* **THE REQUEST**:
Up to and including the line that contains "PI = math.pi", repeat each line of the data exactly, starting from the first.

* **MATERIAL PROVIDED**:
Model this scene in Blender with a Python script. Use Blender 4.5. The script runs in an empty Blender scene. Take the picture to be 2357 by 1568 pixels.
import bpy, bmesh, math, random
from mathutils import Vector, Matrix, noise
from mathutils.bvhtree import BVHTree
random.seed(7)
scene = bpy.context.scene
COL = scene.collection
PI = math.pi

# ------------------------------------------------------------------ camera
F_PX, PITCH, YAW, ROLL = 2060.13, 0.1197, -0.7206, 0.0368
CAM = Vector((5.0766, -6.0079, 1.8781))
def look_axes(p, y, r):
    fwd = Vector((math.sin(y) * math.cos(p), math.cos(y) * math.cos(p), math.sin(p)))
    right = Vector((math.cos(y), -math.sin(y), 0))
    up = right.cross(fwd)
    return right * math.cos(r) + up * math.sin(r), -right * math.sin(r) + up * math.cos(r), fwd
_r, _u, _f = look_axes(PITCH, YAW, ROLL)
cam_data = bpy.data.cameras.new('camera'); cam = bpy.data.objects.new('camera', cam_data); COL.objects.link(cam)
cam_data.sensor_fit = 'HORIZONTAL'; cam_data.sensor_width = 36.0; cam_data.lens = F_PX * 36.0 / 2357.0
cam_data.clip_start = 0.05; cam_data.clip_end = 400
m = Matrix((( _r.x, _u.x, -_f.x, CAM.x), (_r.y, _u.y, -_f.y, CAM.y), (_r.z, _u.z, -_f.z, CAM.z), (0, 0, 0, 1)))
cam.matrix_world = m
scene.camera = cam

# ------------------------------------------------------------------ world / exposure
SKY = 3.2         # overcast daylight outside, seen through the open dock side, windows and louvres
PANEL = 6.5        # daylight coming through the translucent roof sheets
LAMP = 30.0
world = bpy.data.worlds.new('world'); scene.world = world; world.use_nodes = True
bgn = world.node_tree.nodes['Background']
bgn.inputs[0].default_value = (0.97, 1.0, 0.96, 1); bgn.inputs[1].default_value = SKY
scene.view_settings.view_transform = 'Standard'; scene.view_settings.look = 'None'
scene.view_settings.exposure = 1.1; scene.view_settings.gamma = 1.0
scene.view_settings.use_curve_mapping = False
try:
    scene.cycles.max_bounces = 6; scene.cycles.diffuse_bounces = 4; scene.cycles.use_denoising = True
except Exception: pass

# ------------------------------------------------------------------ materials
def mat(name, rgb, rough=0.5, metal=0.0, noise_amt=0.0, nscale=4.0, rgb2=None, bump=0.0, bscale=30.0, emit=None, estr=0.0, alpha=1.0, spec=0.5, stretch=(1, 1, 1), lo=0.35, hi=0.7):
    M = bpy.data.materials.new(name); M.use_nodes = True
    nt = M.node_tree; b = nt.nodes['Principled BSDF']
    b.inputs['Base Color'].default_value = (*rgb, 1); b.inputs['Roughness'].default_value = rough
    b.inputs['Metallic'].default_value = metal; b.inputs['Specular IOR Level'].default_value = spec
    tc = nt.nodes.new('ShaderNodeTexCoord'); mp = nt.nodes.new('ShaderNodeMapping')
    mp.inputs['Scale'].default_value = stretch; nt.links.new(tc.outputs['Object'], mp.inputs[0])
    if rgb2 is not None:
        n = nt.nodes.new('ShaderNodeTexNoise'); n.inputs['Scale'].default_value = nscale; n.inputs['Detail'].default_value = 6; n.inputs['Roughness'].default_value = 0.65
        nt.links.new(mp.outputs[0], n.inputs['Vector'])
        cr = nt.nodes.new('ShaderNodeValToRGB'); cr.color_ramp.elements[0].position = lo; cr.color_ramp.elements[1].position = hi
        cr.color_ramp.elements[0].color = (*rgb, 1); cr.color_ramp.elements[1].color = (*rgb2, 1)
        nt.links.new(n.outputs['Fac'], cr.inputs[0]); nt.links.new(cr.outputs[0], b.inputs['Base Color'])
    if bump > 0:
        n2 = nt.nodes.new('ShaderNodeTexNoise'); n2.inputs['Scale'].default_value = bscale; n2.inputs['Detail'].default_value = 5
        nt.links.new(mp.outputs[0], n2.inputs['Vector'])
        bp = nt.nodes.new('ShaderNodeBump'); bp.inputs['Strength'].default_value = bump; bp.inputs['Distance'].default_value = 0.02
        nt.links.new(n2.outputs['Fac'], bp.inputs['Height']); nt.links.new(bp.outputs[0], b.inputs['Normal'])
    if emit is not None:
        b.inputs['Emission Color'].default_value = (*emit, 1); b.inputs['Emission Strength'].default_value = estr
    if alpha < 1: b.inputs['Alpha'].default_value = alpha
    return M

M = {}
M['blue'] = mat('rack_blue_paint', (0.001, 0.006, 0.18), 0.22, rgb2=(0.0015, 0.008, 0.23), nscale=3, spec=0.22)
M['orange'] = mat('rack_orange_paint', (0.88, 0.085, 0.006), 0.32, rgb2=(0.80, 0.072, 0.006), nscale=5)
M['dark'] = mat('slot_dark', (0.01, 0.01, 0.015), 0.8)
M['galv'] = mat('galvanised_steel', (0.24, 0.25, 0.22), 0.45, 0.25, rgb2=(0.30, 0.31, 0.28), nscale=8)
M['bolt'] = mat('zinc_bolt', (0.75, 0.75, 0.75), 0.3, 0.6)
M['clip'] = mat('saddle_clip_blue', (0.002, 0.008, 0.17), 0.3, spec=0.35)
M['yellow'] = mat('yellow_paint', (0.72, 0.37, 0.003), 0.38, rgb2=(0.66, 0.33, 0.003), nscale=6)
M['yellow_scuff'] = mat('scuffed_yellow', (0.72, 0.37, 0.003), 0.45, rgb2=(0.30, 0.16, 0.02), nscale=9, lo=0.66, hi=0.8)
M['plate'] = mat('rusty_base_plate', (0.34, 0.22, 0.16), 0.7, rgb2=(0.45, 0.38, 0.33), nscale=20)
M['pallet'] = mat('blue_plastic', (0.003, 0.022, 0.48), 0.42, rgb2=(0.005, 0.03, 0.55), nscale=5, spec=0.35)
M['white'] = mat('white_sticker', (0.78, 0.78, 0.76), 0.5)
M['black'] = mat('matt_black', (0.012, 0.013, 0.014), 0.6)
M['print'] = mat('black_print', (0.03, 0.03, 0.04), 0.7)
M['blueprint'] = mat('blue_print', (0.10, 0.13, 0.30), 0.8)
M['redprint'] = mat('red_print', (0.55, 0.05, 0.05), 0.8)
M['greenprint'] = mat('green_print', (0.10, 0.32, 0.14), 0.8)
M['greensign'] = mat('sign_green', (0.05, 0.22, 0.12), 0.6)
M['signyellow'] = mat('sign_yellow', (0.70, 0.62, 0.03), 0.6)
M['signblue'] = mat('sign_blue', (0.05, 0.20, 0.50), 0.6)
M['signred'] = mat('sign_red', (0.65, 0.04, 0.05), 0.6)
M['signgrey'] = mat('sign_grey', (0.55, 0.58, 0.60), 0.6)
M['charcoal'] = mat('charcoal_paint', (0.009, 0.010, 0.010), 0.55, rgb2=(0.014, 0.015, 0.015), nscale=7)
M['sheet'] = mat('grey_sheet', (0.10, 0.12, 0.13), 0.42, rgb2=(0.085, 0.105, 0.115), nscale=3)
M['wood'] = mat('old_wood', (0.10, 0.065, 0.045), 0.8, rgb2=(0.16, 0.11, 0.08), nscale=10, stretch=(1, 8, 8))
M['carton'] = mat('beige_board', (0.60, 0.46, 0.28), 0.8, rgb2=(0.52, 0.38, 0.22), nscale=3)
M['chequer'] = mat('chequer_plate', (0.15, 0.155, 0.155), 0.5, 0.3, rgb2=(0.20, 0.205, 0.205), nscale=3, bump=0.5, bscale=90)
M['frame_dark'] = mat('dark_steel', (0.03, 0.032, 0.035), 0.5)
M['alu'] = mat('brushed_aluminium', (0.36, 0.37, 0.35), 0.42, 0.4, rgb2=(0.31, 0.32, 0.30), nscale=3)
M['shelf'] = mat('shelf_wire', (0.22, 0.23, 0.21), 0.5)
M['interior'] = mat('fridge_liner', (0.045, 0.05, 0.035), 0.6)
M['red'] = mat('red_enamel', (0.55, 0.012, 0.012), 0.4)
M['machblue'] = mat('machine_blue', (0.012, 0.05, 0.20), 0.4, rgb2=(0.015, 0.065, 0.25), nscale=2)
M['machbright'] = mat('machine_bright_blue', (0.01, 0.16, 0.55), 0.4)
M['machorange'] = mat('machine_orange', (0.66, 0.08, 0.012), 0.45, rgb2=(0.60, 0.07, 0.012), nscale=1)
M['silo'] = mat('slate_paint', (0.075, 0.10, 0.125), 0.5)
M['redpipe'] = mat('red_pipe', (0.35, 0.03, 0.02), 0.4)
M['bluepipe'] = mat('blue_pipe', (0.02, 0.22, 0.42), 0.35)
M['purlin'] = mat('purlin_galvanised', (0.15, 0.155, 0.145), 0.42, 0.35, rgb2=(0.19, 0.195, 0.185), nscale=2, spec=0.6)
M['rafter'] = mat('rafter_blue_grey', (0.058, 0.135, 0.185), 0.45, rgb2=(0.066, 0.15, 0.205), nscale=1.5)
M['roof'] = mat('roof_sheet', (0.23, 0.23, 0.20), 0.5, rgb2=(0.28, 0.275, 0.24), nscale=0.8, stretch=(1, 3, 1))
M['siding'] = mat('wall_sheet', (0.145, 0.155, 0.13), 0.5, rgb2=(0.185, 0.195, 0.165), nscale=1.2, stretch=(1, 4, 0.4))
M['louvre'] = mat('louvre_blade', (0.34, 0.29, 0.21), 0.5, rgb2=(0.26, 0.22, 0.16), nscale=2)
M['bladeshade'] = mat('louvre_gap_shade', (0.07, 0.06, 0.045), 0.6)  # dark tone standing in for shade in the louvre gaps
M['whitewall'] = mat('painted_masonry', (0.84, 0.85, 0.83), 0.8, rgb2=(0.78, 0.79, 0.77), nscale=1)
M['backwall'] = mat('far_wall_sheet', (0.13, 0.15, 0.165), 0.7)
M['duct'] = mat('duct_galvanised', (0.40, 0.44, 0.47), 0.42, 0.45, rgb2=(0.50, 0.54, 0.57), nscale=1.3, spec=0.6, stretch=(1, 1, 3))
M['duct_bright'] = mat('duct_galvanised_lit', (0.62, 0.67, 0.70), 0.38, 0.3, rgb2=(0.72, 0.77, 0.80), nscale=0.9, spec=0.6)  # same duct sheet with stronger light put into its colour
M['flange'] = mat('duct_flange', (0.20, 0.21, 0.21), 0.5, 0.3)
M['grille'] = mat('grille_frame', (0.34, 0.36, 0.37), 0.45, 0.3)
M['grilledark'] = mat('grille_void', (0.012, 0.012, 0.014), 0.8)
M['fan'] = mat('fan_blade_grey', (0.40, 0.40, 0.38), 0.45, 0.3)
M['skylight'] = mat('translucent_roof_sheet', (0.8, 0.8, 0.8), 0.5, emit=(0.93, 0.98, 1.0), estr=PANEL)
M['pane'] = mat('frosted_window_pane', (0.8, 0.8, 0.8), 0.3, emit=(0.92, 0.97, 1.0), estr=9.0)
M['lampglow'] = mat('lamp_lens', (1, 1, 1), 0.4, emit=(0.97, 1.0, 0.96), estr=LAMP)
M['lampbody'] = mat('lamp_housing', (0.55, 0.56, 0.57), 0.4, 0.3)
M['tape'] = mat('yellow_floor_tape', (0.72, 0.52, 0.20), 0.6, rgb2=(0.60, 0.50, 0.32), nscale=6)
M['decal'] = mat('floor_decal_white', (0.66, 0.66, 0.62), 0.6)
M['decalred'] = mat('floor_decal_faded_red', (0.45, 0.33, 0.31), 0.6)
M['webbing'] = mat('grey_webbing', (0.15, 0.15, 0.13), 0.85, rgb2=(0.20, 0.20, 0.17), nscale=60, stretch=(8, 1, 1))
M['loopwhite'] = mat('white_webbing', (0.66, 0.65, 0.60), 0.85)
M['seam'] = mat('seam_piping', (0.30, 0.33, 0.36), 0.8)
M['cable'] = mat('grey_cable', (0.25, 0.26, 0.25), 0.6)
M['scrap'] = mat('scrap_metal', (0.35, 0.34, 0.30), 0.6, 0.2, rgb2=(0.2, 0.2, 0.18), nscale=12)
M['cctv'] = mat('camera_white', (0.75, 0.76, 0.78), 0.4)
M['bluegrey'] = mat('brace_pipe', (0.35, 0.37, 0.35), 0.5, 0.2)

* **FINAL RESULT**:
Model this scene in Blender with a Python script. Use Blender 4.5. The script runs in an empty Blender scene. Take the picture to be 2357 by 1568 pixels.
import bpy, bmesh, math, random
from mathutils import Vector, Matrix, noise
from mathutils.bvhtree import BVHTree
random.seed(7)
scene = bpy.context.scene
COL = scene.collection
PI = math.pi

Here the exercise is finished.